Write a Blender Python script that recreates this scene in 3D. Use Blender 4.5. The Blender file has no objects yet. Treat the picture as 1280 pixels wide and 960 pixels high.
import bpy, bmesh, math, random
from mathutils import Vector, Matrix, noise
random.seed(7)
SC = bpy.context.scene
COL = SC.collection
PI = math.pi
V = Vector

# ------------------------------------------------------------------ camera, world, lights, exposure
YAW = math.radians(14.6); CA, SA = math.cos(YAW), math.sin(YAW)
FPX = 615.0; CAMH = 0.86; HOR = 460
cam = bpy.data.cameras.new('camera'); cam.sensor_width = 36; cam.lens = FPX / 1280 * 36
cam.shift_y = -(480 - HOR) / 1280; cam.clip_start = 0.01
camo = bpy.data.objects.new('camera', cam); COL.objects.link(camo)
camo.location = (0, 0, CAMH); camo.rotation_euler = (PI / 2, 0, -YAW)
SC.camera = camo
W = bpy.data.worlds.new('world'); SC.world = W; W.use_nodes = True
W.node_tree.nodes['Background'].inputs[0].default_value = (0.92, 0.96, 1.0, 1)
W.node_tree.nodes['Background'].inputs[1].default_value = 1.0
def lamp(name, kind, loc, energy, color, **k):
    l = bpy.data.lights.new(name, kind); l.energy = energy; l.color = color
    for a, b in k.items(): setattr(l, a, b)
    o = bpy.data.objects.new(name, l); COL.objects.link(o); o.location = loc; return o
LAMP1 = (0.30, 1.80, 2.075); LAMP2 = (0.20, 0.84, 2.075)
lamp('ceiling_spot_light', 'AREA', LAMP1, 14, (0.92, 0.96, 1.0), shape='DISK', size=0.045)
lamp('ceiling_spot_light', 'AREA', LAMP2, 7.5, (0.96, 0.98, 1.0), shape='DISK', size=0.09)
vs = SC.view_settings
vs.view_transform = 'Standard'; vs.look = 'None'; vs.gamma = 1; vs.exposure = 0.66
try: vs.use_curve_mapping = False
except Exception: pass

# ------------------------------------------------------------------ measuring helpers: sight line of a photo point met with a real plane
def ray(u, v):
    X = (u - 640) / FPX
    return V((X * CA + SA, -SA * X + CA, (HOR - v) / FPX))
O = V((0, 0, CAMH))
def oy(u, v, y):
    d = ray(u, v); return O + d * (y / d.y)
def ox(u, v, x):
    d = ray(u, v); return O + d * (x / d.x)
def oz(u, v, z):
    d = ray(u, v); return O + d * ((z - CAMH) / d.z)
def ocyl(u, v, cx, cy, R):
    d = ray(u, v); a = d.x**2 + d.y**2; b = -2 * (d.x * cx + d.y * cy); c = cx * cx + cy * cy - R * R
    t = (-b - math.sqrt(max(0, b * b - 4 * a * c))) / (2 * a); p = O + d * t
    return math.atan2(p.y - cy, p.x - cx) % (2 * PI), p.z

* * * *

Return all the data exactly as given.

REPLY
Write a Blender Python script that recreates this scene in 3D. Use Blender 4.5. The Blender file has no objects yet. Treat the picture as 1280 pixels wide and 960 pixels high.
import bpy, bmesh, math, random
from mathutils import Vector, Matrix, noise
random.seed(7)
SC = bpy.context.scene
COL = SC.collection
PI = math.pi
V = Vector

# ------------------------------------------------------------------ camera, world, lights, exposure
YAW = math.radians(14.6); CA, SA = math.cos(YAW), math.sin(YAW)
FPX = 615.0; CAMH = 0.86; HOR = 460
cam = bpy.data.cameras.new('camera'); cam.sensor_width = 36; cam.lens = FPX / 1280 * 36
cam.shift_y = -(480 - HOR) / 1280; cam.clip_start = 0.01
camo = bpy.data.objects.new('camera', cam); COL.objects.link(camo)
camo.location = (0, 0, CAMH); camo.rotation_euler = (PI / 2, 0, -YAW)
SC.camera = camo
W = bpy.data.worlds.new('world'); SC.world = W; W.use_nodes = True
W.node_tree.nodes['Background'].inputs[0].default_value = (0.92, 0.96, 1.0, 1)
W.node_tree.nodes['Background'].inputs[1].default_value = 1.0
def lamp(name, kind, loc, energy, color, **k):
    l = bpy.data.lights.new(name, kind); l.energy = energy; l.color = color
    for a, b in k.items(): setattr(l, a, b)
    o = bpy.data.objects.new(name, l); COL.objects.link(o); o.location = loc; return o
LAMP1 = (0.30, 1.80, 2.075); LAMP2 = (0.20, 0.84, 2.075)
lamp('ceiling_spot_light', 'AREA', LAMP1, 14, (0.92, 0.96, 1.0), shape='DISK', size=0.045)
lamp('ceiling_spot_light', 'AREA', LAMP2, 7.5, (0.96, 0.98, 1.0), shape='DISK', size=0.09)
vs = SC.view_settings
vs.view_transform = 'Standard'; vs.look = 'None'; vs.gamma = 1; vs.exposure = 0.66
try: vs.use_curve_mapping = False
except Exception: pass

# ------------------------------------------------------------------ measuring helpers: sight line of a photo point met with a real plane
def ray(u, v):
    X = (u - 640) / FPX
    return V((X * CA + SA, -SA * X + CA, (HOR - v) / FPX))
O = V((0, 0, CAMH))
def oy(u, v, y):
    d = ray(u, v); return O + d * (y / d.y)
def ox(u, v, x):
    d = ray(u, v); return O + d * (x / d.x)
def oz(u, v, z):
    d = ray(u, v); return O + d * ((z - CAMH) / d.z)
def ocyl(u, v, cx, cy, R):
    d = ray(u, v); a = d.x**2 + d.y**2; b = -2 * (d.x * cx + d.y * cy); c = cx * cx + cy * cy - R * R
    t = (-b - math.sqrt(max(0, b * b - 4 * a * c))) / (2 * a); p = O + d * t
    return math.atan2(p.y - cy, p.x - cx) % (2 * PI), p.z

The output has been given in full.